I was lucky enough to begin my TV career at Top of the Pops, being granted a brief internship at the age of 21 after years of incessant pestering. However, on setting foot inside my childhood aspiration, I wasn’t whisked into a daydream world of platinum discs, day-glo show propaganda and creative young musos. Instead, a rude awakening came in the form of a bog standard office populated by bored thirtysomethings simply earning a crust.

A kick up the arse much needed for a kid who was expecting floor-to-ceiling razzle-dazzle, certainly. But the disappointment was overwhelming. How could people be so complacent with such exceptional jobs? In hindsight, they were hardly Médecins Sans Frontiers, but at the time, it was both frustrating and gutting. That said, the one thing I took away from my internship was an even bigger thirst to make great television (hear that, Viacom bigwigs? Surely that promotion is long overdue with an attitude that positive?).

On hearing that Andi Peters was to captain the good ship TOTP, there was little doubt that the show’s golden age was getting its second wind. By this stage, I was working at CD:UK (another one that’s gone tits up – it’s not me, is it?) as a junior researcher. It’s fair to say that the floors of the CD:UK office were awash with bitten fingernails as the impending re-launch drew closer – after all, Andi Peters had one hell of a magic touch. This was the man that created the entire T4 strand from sweet FA. The man that brought hangover TV into new levels of magnitude. Shipwrecked! As If! Dermot O’Leary! There was reason to be scared.
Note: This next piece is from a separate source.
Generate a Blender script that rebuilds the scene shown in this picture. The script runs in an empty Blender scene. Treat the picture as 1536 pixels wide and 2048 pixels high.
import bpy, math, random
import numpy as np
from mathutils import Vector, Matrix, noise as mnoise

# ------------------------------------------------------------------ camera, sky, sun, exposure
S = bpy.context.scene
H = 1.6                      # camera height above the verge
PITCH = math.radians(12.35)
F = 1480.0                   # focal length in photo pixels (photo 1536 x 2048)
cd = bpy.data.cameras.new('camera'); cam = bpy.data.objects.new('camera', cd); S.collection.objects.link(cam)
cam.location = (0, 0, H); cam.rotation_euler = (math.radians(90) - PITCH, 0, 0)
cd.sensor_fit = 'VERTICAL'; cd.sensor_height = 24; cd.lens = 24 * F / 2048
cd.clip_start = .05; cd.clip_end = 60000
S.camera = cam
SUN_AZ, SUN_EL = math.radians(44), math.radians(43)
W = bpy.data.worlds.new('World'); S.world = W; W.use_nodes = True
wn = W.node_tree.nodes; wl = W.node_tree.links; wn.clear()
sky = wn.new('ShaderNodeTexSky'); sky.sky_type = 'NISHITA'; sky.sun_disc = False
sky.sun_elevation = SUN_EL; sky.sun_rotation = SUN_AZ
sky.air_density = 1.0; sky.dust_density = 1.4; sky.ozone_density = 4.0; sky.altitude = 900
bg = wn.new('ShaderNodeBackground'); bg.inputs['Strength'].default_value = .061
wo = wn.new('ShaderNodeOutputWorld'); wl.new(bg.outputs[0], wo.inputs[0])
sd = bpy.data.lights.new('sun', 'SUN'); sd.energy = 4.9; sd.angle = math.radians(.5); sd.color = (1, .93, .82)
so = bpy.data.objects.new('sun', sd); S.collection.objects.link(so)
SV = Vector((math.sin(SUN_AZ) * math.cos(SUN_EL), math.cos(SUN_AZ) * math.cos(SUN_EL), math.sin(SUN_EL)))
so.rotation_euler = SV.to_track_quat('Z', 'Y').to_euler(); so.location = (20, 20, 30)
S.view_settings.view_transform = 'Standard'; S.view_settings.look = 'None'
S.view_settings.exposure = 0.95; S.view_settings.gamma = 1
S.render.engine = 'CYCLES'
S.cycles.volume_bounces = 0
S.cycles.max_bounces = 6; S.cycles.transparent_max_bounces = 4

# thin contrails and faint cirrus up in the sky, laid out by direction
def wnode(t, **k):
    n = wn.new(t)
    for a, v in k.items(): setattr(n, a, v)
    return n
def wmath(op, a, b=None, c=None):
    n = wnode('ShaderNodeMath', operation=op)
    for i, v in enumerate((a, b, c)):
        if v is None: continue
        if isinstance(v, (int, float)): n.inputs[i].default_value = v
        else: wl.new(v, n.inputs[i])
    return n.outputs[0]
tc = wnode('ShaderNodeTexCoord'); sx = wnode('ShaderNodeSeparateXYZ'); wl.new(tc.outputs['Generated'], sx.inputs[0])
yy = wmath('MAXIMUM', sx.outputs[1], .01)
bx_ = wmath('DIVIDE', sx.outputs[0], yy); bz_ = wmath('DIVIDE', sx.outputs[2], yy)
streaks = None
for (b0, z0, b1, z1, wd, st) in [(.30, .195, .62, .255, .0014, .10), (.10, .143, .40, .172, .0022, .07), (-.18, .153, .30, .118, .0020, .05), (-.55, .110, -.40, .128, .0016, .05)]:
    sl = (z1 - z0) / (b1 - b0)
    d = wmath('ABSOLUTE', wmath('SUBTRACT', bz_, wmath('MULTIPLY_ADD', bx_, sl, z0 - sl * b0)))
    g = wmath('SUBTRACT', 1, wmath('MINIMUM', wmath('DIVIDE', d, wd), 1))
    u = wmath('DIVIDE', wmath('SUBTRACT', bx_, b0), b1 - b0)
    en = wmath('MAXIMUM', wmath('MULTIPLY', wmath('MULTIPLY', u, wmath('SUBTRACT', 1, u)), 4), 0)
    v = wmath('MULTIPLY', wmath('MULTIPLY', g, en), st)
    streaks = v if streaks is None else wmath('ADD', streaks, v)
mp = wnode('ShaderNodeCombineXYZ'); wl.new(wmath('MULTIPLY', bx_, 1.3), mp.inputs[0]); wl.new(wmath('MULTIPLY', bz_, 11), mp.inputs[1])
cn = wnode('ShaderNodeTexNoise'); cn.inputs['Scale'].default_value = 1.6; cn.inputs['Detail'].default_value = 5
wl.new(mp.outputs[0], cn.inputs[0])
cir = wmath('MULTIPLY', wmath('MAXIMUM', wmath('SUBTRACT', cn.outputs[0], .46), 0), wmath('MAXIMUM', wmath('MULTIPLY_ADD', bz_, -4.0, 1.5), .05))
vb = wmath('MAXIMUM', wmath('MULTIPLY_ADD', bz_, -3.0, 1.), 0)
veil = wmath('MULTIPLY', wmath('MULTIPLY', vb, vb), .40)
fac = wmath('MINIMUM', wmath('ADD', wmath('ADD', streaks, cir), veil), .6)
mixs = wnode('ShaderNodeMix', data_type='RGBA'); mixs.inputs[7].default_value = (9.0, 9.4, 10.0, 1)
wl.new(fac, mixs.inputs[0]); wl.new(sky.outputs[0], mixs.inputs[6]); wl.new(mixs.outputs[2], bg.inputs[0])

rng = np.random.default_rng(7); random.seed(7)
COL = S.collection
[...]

However, the morning after the big night illustrated otherwise. Gathering backstage at CD:UK at stupid o’clock for a pre-show briefing, Riverside Studios rang with hysterical laughter at such a botched train wreck of a show.

Between my brief spell and the relaunch, there had been a staff cull. According to an associate working close to TOTP at the time, it wasn’t so much “out with the old, in with the new” as much as “out with the old, in with a selection of pretty young boys and bitchy, pinched women”. Auntie’s music department was less a thriving hotbed of buzzing ideas, more the Ku Bar on a 2-for-1 woo-woos night.

It’s easy to blame Peters for the demise of the show (so lets! Boo, hiss, etc) but the downward spiral was already gyrating wildly. Slashed budgets, supposed lack of support from the channel, Fearne Cotton, being dumped into a comparative graveyard slot – it all played a part. But moreover, it’s a painful inability to understand music.

It was a pleasant swansong to see a miscellany of presenters gathered for the finale, especially with the aforementioned Cotton left in Fiji. While permacreep Sir Jimmy Savile was the childhood bugbear of Kat (Official Sloppy Dog Sibling™) and DLT is the mortal enemy of Plymouth correspondent Dame Dot of Devon, it made the show feel like an event – how TOTP once felt on a weekly basis. But the overall problem is that even the last ever show was a near-shambolic Poker Night Live-quality excuse for a production. Human error is to blame, be it the current team, or BBC bosses, or Andi bastard Peters. To summarise, this could have been avoided.

So, having vented my cod-modernist spleen, what’s the next step for us Pops purists? Do we stand amongst chuggers on Carnaby Street with a clipboard, gathering signatures demanding its reinstatement? Do we sit begrudgingly in front of The Hits, allowing microphones and Marshall amps to forever fade into smoke, mirrors and undue prominence? Or do we accept the natural passing of an institution, and hope that its brand carries on in the form of its sister shows and magazines?

For now, all we can do is mourn its passing. And unless the BBC can provide us another programme in their repertoire that can boast the same acclaim as Top of the Pops, let’s hope they realise where they went wrong with something they once did very, very right.

1 comment:

Anonymous said...

A wonderful peice on writing Sloppy dog, bravo.